I am wanting to add a cement patio on to my house and in order to build a $6000 patio, I have to pay a $5000 road bond to the village does that make sense

Answer:

Bonds are not insurance. What they are asking for is that you provide a bond to promise to pay up to $5000.00 if the cement truck damages the roads it is travelling on. You go to a bonding company (sometimes your insurance company will provide the bond), pay them a fee for providing the bond and have the work done. If the truck damages a road, the bonding company will pay out up to $5000.00 for the damage, then you will have to reimburse the bonding company for it's outlay. Bonds are NOT insurance.
Is this 'bond' a form of insurance? It sounds as if the roads in your area are less than adequate to support heavy trucks and the village is trying to protect themselves from the expense of repairing the road.
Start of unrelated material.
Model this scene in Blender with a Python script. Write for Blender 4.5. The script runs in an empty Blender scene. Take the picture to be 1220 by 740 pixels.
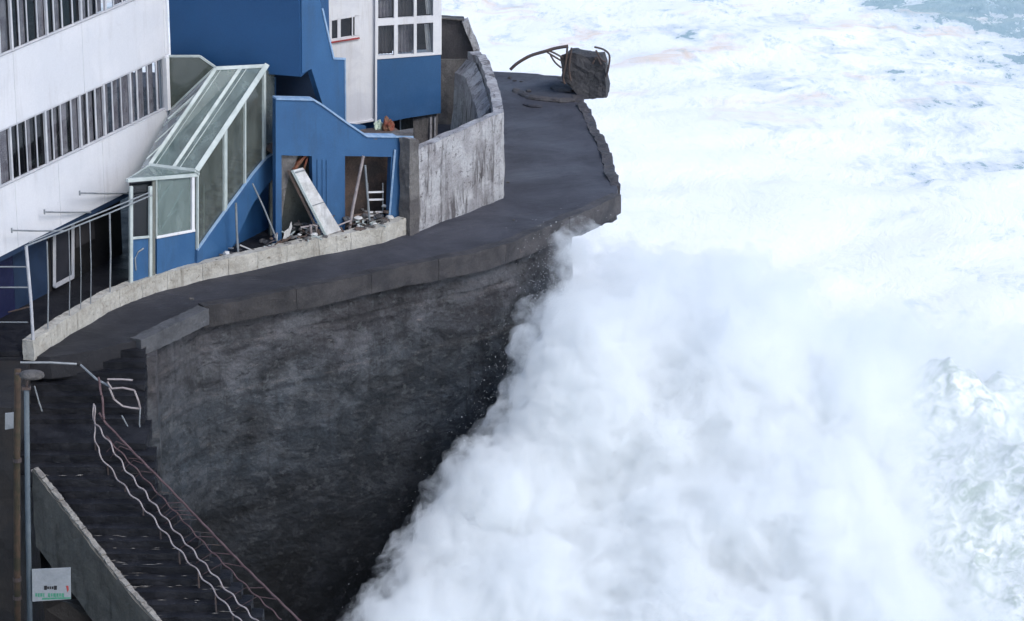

You don't say where in the world you are so this may loose something in the translation.
This is up to the township you live in. Cement trucks travel township roads that are classified for weight limits. If the cement truck travels roads exceeding these limits, road damage can happen and then the township/county is stuck with the repair bills. This is of more concern if they travel the roads before the wight restrictions are lifted. The townships restrict road travel to heavy trucks at certain times because of roads thawing out and generally impose no traffic for heavy trucks during certain weeks in late winter and early spring. Thus, they can grant a permit to travel but with conditions applied, like a bond.